— Start —

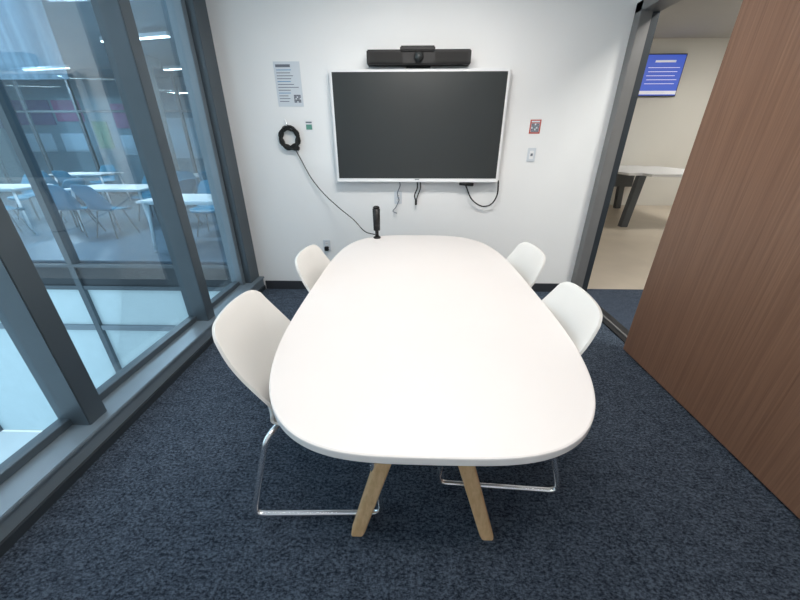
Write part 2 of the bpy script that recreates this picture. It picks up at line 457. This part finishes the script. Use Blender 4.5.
# ---------------------------------------------------------------- ceiling lights of the room
for i, (yy, en) in enumerate(((.1, 25), (2.1, 30))):
    e = empty('ceiling_light', (0.1, yy, ZC))
    box('frame', -.62, .62, -.17, .17, -.03, 0, M['wplast'], e, .004)
    box('diffuser', -.60, .60, -.15, .15, -.034, -.028, M['led2'], e)
    L = bpy.data.lights.new('panel_lamp', 'AREA'); L.shape = 'RECTANGLE'; L.size = 1.15; L.size_y = .28
    L.energy = en; L.color = (1, .95, .90)
    lo = bpy.data.objects.new('lamp', L); link(lo); lo.location = (0, 0, -.04); lo.parent = e

# ---------------------------------------------------------------- corridor / open area to the right
box('corridor_floor_carpet', 1.9, 8, YF-.12, 3.44, -.12, 0, M['carpet2'])
box('corridor_floor_vinyl', 1.9, 8, 3.44, 9.1, -.12, 0, M['vinyl'])
box('wall_corridor_far', 1.9, 8.1, 9.0, 9.12, 0, 3.5, M['cwall'])
box('wall_corridor_right', 8.0, 8.12, YF-.12, 9.0, 0, 3.5, M['cwall'])
box('wall_corridor_left', 1.78, 1.9, YB+.12, 9.12, 0, 3.5, M['cwall'])
box('wall_corridor_front', 1.9, 8.12, YF-.12, YF, 0, 3.5, M['cwall'])
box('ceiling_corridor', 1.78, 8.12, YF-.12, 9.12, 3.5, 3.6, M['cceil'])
box('wall_corridor_upper', 1.78, 1.9, YF-.12, YB+.12, ZC+.12, 3.5, M['cwall'])
sc = empty('wall_screen', (5.57, 8.99, 2.82))
box('housing', -.43, .43, -.06, .0, -.40, .40, M['black'], sc, .006)
box('image', -.41, .41, -.064, -.059, -.38, .38, M['blue_scr'], sc)
box('title', -.22, .22, -.067, -.063, .24, .28, M['white_scr'], sc)
for i in range(5):
    box('line_%d' % i, -.34+.02*(i % 2), .34-.03*(i % 3), -.067, -.063, .14-.075*i, .150-.075*i, M['white_scr'], sc)
box('footer', -.41, .41, -.067, -.063, -.36, -.29, M['white_scr'], sc)
ct = empty('corridor_table', (4.75, 6.9, 0))
bm = bmesh.new(); addbox(bm, -.75, 1.1, -.6, 2.0, .93, .97)
ve = [e for e in bm.edges if abs(e.verts[0].co.z-e.verts[1].co.z) > .01]
bmesh.ops.bevel(bm, geom=ve, offset=.25, segments=8, affect='EDGES')
finish('top', bm, M['wplast'], ct)
for i, (xx, yy) in enumerate(((-.52, -.35), (.35, -.35), (-.52, 1.7), (.35, 1.7))):
    bm = bmesh.new(); addbox(bm, xx-.06, xx+.06, yy-.06, yy+.06, 0, .93)
    for v in bm.verts:
        if v.co.z < .1: v.co.x += -.08 if xx < 0 else .08
    finish('leg_%d' % (i+1), bm, M['greyleg'], ct)
box('modesty_panel', -.5, .4, 1.3, 1.33, .55, .93, M['greyleg'], ct)
for i, (xx, yy) in enumerate(((3.0, 1.2), (6.9, 6.2))):
    e = empty('corridor_ceiling_light', (xx, yy, 3.5))
    box('frame', -.62, .62, -.32, .32, -.03, 0, M['wplast'], e)
    box('diffuser', -.6, .6, -.3, .3, -.034, -.028, M['led2'], e)
    L = bpy.data.lights.new('panel_lamp', 'AREA'); L.shape = 'RECTANGLE'; L.size = 1.15; L.size_y = .55
    L.energy = 90; L.color = (1, .97, .91)
    lo = bpy.data.objects.new('lamp', L); link(lo); lo.location = (0, 0, -.04); lo.parent = e

# ---------------------------------------------------------------- outside: roof below and neighbouring glazed lounge
box('roof_below', -30, -1.86, -14, 4.15, -3.4, -3.2, M['snow'])
fc = empty('window_2', (0, 0, 0))
FY = 4.2
for i, xx in enumerate((-1.95, -4.6, -7.3, -10.0, -12.7)):
    box('facade_mullion_%d' % i, xx-.04, xx+.04, FY-.06, FY+.06, -3.2, 3.6, M['alu'], fc)
box('slab_edge', -13, -1.9, FY-.03, FY+.05, -.34, -.04, M['alu_d'], fc)
box('slab_cap', -13, -1.9, FY-.07, FY-.03, -.06, -.02, M['alu'], fc)
box('mid_rail', -13, -1.9, FY-.05, FY+.05, -1.06, -.98, M['alu_l'], fc)
box('lower_rail', -13, -1.9, FY-.05, FY+.05, -.40, -.34, M['alu'], fc)
box('lower_panels', -13, -1.9, FY-.01, FY+.02, -3.2, -.4, M['spand'], fc)
box('glass', -13, -1.9, FY-.005, FY+.005, -.02, 3.6, M['fglass'], fc)
box('reflection_overlay', -13, -3.75, FY+.02, FY+.03, 2.10, 3.6, M['painted_reflection'], fc)  # added sheet carrying the painted reflection on the upper facade glass
box('lounge_floor', -16, -1.95, FY+.06, 12.2, -.3, 0, M['lfloor'])
box('lounge_ceiling', -16, -1.95, FY+.06, 12.2, 3.3, 3.4, M['lwall'])
box('wall_lounge_far', -16, -1.95, 12.0, 12.2, 0, 3.3, M['lwall'])
box('wall_lounge_left', -16.1, -16, FY+.06, 12.2, 0, 3.3, M['lwall'])
box('wall_lounge_right', -2.05, -1.93, FY+.07, 12, 0, 3.3, M['lwall'])
ap = empty('accent_wall_panel', (0, 11.99, 0))
for i, (a, b_, z0, z1, mm) in enumerate(((-15, -13.4, 1.9, 2.5, 'purple'), (-12.9, -11.6, 2.0, 2.7, 'purple'), (-11.5, -10.6, 2.1, 2.7, 'pink'), (-12.9, -11.9, 1.2, 1.75, 'paper'), (-11.6, -10.8, 1.2, 1.75, 'paper'), (-10.4, -9.9, 1.3, 2.1, 'greenp'), (-9.6, -8.9, 1.9, 2.6, 'pink'), (-9.6, -8.6, 1.1, 1.7, 'paper'), (-8.2, -6.9, 1.0, 2.2, 'paper'))):
    box('panel_%d' % i, a, b_, -.04, 0, z0, z1, M[mm], ap, .01)
gp = empty('glass_partition', (0, 10.6, 0))
for i in range(7):
    xx = -14+i*1.5
    box('post_%d' % i, xx-.035, xx+.035, -.035, .035, 0, 3.3, M['alu'], gp)
for i, zz in enumerate((0.02, 2.25)):
    box('rail_%d' % i, -14, -5, -.03, .03, zz, zz+.06, M['alu'], gp)
box('pane', -14, -5, -.005, .005, .08, 3.29, M['fglass'], gp)
col = empty('concrete_column', (-6.4, 9.2, 0))
bm = bmesh.new(); bmesh.ops.create_cone(bm, cap_ends=True, segments=40, radius1=.28, radius2=.28, depth=3.3)
bmesh.ops.translate(bm, vec=(0, 0, 1.65), verts=bm.verts)
finish('shaft', bm, M['conc'], col, True)
box('collar', -.34, .34, -.34, .34, 3.1, 3.3, M['conc'], col, .02)
for i, (xx, yy) in enumerate(((-9.3, 9.9), (-9.0, 7.6), (-5.0, 7.3), (-5.6, 9.9), (-12.5, 8.6))):
    e = empty('linear_light', (xx, yy, 3.2), math.radians(-12))
    box('housing', -.75, .75, -.04, .04, -.03, .03, M['wplast'], e)
    box('tube', -.74, .74, -.035, .035, -.045, -.03, M['led'], e)
    for k, q in enumerate((-.6, .6)):
        box('hanger_%d' % k, q-.004, q+.004, -.004, .004, .03, .1, M['greyleg'], e)
for i, (xx, yy) in enumerate(((-4.5, 5.6), (-9, 6), (-10, 9.5))):
    e = empty('lounge_ceiling_light', (xx, yy, 3.3))
    box('frame', -.6, .6, -.3, .3, -.03, 0, M['wplast'], e)
    L = bpy.data.lights.new('panel_lamp', 'AREA'); L.shape = 'RECTANGLE'; L.size = 1.1; L.size_y = .5
    L.energy = 160; L.color = (.93, .97, 1)
    lo = bpy.data.objects.new('lamp', L); link(lo); lo.location = (0, 0, -.04); lo.parent = e
def lounge_table(x, y):
    t = empty('lounge_table', (x, y, 0))
    box('top', -.7, .7, -.38, .38, .71, .74, M['wplast'], t, .01)
    for i, (a, b_) in enumerate(((-1, -1), (1, -1), (-1, 1), (1, 1))):
        tube('leg_%d' % i, [(a*.60, b_*.30, .71), (a*.66, b_*.34, 0)], .022, M['wplast'], t)
    box('apron', -.6, .6, -.3, .3, .68, .71, M['wplast'], t)
def lounge_chair(x, y, rz):
    c = empty('lounge_chair', (x, y, 0), rz)
    shell(c, M['teal'])
    for i, (a, b_) in enumerate(((-1, -1), (1, -1), (-1, 1), (1, 1))):
        tube('leg_%d' % i, [(a*.12, b_*.12, .435), (a*.21, b_*.21, 0)], .011, M['greyleg'], c)
for x, y in ((-5.4, 6.3), (-3.1, 5.0), (-7.7, 6.3), (-5.0, 9.0), (-8.6, 9.2), (-11, 7), (-3.2, 7.6)): lounge_table(x, y)
for x, y, r in ((-5.1, 5.62, 80), (-5.75, 5.65, 95), (-5.4, 6.98, -90), (-4.35, 6.3, 170), (-3.45, 5.75, -85), (-2.85, 5.7, -95), (-7.5, 5.6, 90), (-8.0, 7.0, -85), (-6.6, 6.4, 180),
                (-4.7, 8.4, 90), (-5.3, 8.4, 95), (-8.3, 8.5, 85), (-8.9, 8.5, 92), (-8.9, 9.95, -90), (-11.2, 6.2, 90), (-10.6, 7.8, -90), (-3.4, 6.9, 90), (-6.9, 5.5, 70), (-4.2, 7.7, 0), (-9.9, 7.0, 180)):
    lounge_chair(x, y, math.radians(r))

# ---------------------------------------------------------------- world
wd = bpy.data.worlds.new('overcast_sky'); scene.world = wd; wd.use_nodes = True
nt = wd.node_tree; bg = nt.nodes['Background']
tc = nt.nodes.new('ShaderNodeTexCoord'); sx = nt.nodes.new('ShaderNodeSeparateXYZ')
nt.links.new(tc.outputs['Generated'], sx.inputs[0])
r = nt.nodes.new('ShaderNodeValToRGB')
r.color_ramp.elements[0].position = .0; r.color_ramp.elements[0].color = (.50, .60, .65, 1)
r.color_ramp.elements[1].position = .6; r.color_ramp.elements[1].color = (.74, .88, 1.0, 1)
nt.links.new(sx.outputs['Z'], r.inputs['Fac']); nt.links.new(r.outputs['Color'], bg.inputs['Color'])
bg.inputs['Strength'].default_value = 2.1

# ---------------------------------------------------------------- camera
cd = bpy.data.cameras.new('camera'); cd.sensor_width = 36; cd.lens = 331/800*36; cd.clip_start = .02
cam = bpy.data.objects.new('camera', cd); link(cam)
cam.location = (0, 0, 1.47); cam.rotation_euler = (math.radians(90-25.4), 0, math.radians(1.56))
scene.camera = cam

— End —

**WHAT TO PRODUCE**
Copy nothing but the lines from the top of the material through the line holding "YF, 0, 3.5, M['cwall'])", exactly as written; omit pictures.

**WORKED SOLUTION**
Write part 2 of the bpy script that recreates this picture. It picks up at line 457. This part finishes the script. Use Blender 4.5.
# ---------------------------------------------------------------- ceiling lights of the room
for i, (yy, en) in enumerate(((.1, 25), (2.1, 30))):
    e = empty('ceiling_light', (0.1, yy, ZC))
    box('frame', -.62, .62, -.17, .17, -.03, 0, M['wplast'], e, .004)
    box('diffuser', -.60, .60, -.15, .15, -.034, -.028, M['led2'], e)
    L = bpy.data.lights.new('panel_lamp', 'AREA'); L.shape = 'RECTANGLE'; L.size = 1.15; L.size_y = .28
    L.energy = en; L.color = (1, .95, .90)
    lo = bpy.data.objects.new('lamp', L); link(lo); lo.location = (0, 0, -.04); lo.parent = e

# ---------------------------------------------------------------- corridor / open area to the right
box('corridor_floor_carpet', 1.9, 8, YF-.12, 3.44, -.12, 0, M['carpet2'])
box('corridor_floor_vinyl', 1.9, 8, 3.44, 9.1, -.12, 0, M['vinyl'])
box('wall_corridor_far', 1.9, 8.1, 9.0, 9.12, 0, 3.5, M['cwall'])
box('wall_corridor_right', 8.0, 8.12, YF-.12, 9.0, 0, 3.5, M['cwall'])
box('wall_corridor_left', 1.78, 1.9, YB+.12, 9.12, 0, 3.5, M['cwall'])
box('wall_corridor_front', 1.9, 8.12, YF-.12, YF, 0, 3.5, M['cwall'])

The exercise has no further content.